Task requirements –
Would you quote the material below from its first line through the line containing "the street', 'building')", exactly and with both ends included?

** start of Material provided **

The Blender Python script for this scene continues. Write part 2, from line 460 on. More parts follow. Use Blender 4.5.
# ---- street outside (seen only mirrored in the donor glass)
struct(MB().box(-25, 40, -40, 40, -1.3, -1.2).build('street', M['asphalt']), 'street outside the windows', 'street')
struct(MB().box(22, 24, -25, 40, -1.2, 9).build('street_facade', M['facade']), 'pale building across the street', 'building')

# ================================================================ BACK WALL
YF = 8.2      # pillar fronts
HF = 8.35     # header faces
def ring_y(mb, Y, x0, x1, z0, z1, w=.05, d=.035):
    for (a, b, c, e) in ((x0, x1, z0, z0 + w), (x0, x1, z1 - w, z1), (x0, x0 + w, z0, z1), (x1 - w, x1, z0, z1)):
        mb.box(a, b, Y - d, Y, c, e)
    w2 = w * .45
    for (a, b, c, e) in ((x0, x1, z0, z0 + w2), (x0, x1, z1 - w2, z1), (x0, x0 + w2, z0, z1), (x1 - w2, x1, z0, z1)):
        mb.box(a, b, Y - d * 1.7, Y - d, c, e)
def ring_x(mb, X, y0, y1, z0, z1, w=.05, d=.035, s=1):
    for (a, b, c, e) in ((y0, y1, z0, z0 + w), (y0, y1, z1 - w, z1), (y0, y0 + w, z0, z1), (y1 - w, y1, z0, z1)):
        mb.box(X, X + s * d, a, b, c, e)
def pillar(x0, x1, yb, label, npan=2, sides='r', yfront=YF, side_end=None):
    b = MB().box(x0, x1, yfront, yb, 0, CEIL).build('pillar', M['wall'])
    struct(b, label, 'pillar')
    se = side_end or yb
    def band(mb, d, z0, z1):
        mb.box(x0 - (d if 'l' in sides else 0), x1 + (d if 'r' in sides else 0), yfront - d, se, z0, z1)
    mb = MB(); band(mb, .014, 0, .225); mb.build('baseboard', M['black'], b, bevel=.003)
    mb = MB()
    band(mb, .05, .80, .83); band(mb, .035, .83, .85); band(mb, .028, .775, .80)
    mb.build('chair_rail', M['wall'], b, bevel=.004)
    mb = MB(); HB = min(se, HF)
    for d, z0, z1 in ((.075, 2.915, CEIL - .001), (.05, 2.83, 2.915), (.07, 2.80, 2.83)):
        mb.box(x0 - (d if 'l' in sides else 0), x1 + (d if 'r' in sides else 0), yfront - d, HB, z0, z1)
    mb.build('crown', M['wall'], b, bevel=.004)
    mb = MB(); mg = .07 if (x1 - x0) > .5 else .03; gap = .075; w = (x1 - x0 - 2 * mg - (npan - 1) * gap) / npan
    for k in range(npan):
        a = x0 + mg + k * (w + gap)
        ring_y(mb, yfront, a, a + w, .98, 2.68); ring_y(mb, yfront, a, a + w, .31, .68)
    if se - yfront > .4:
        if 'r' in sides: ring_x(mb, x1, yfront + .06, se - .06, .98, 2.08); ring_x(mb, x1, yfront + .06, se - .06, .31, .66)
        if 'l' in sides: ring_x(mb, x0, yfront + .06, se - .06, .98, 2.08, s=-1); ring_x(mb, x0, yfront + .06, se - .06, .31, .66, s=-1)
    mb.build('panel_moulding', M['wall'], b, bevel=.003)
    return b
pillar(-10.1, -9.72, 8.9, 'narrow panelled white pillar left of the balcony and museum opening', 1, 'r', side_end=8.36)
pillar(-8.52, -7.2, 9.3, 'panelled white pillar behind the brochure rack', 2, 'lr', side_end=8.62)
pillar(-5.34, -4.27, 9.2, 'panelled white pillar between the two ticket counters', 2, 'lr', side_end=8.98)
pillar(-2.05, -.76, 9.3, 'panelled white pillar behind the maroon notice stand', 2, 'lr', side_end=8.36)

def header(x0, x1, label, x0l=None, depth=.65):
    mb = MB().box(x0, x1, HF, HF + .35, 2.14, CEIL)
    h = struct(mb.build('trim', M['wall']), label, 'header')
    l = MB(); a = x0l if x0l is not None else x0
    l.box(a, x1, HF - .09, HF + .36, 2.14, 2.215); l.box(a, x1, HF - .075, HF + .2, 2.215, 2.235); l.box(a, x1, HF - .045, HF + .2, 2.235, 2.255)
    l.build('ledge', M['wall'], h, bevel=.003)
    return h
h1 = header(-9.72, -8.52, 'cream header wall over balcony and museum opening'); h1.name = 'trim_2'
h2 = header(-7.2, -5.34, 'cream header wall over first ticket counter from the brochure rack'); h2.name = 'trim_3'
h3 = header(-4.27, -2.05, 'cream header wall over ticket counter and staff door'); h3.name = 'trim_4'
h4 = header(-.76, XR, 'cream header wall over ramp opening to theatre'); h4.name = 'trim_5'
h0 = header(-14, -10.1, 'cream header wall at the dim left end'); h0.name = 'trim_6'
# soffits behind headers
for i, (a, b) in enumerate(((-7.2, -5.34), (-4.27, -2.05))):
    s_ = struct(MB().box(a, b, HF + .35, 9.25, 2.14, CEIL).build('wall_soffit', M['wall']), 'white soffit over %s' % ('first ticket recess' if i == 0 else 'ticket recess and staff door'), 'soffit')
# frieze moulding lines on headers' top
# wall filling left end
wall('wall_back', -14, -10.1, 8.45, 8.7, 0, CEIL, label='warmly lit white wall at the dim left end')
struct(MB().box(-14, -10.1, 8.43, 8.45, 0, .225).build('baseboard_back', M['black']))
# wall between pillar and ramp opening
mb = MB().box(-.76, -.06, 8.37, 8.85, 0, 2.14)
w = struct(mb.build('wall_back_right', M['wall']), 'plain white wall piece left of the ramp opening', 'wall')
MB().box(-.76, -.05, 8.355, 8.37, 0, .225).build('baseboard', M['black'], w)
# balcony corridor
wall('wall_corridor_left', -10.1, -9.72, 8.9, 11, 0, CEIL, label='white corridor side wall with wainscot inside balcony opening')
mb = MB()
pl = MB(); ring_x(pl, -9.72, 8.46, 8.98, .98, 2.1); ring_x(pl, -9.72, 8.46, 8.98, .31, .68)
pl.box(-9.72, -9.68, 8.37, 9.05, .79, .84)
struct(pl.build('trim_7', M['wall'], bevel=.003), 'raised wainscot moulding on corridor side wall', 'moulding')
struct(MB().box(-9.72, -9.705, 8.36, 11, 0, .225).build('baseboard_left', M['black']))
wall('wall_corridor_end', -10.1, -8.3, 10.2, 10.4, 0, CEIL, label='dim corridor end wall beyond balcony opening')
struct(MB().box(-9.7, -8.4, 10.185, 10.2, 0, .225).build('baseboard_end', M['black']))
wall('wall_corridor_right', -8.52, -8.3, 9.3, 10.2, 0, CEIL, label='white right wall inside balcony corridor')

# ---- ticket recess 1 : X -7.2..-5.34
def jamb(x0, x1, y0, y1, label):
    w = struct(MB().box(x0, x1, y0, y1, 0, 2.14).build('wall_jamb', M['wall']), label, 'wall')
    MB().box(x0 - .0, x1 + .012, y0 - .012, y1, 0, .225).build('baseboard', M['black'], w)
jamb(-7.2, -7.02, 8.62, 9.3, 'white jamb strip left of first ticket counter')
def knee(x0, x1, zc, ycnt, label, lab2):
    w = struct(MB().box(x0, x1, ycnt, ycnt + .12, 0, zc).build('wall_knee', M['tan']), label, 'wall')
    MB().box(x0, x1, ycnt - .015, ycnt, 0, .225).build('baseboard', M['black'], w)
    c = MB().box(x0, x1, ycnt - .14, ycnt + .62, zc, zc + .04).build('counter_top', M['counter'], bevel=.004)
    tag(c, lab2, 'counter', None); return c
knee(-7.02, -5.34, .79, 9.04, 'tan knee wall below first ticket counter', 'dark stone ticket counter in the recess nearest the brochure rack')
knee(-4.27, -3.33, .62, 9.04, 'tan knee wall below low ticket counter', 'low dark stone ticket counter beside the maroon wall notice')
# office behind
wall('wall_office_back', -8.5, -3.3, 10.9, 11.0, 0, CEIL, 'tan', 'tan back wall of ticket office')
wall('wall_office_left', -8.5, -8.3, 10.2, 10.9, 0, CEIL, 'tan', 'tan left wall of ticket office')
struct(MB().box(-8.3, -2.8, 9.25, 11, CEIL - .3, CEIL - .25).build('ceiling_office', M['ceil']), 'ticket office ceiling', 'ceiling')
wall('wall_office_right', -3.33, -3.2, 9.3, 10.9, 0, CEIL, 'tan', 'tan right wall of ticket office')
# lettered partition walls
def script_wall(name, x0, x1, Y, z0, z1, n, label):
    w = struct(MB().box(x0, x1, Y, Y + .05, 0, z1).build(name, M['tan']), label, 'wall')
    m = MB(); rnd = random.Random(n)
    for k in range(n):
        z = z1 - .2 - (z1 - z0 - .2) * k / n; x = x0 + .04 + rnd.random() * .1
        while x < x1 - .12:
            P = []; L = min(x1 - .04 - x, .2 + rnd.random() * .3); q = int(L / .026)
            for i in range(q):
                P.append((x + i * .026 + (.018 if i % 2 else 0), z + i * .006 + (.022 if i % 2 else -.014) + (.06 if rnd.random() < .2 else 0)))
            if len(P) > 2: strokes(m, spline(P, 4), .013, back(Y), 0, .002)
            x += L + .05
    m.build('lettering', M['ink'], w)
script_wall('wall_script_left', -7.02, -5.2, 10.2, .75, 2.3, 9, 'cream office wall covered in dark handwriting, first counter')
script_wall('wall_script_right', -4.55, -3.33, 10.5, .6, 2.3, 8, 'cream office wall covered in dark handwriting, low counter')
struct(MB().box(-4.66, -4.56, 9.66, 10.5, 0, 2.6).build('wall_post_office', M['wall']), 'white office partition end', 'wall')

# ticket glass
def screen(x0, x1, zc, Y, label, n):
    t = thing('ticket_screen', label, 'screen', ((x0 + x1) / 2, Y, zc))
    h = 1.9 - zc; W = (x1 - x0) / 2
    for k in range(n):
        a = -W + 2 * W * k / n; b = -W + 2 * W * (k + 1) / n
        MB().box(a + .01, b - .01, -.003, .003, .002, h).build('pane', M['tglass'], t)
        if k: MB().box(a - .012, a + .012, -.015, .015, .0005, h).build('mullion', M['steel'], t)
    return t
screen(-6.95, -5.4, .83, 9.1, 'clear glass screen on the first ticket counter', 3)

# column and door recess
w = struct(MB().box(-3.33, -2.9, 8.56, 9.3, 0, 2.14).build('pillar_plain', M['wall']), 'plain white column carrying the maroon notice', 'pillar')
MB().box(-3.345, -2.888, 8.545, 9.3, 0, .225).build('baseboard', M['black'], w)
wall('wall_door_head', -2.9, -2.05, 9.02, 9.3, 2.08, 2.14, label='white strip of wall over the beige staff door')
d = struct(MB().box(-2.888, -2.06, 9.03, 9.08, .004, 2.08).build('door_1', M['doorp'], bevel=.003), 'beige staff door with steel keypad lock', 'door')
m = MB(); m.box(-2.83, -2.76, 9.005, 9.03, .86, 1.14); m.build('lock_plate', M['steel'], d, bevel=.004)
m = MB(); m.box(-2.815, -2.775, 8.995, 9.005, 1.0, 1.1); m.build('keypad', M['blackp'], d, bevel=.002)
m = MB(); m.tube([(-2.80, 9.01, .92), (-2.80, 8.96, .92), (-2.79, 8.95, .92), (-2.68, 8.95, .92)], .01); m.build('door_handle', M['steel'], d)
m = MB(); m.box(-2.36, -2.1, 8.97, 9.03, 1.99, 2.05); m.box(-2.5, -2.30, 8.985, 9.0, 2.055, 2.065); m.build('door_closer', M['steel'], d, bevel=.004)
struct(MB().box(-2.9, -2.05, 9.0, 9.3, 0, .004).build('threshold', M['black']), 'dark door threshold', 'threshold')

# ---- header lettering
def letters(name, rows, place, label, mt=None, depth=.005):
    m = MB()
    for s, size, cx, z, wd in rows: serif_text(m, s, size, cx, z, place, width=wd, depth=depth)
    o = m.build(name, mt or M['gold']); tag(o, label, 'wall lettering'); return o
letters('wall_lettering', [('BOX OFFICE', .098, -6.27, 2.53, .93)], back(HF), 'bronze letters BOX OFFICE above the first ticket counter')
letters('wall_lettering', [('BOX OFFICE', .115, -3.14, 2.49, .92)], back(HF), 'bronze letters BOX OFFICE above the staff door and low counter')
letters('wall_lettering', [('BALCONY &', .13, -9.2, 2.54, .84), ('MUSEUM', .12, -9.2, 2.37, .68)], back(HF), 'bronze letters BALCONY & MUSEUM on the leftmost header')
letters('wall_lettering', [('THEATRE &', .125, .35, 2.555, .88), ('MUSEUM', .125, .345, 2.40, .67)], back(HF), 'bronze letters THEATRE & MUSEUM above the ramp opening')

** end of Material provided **

Final result –
The Blender Python script for this scene continues. Write part 2, from line 460 on. More parts follow. Use Blender 4.5.
# ---- street outside (seen only mirrored in the donor glass)
struct(MB().box(-25, 40, -40, 40, -1.3, -1.2).build('street', M['asphalt']), 'street outside the windows', 'street')
struct(MB().box(22, 24, -25, 40, -1.2, 9).build('street_facade', M['facade']), 'pale building across the street', 'building')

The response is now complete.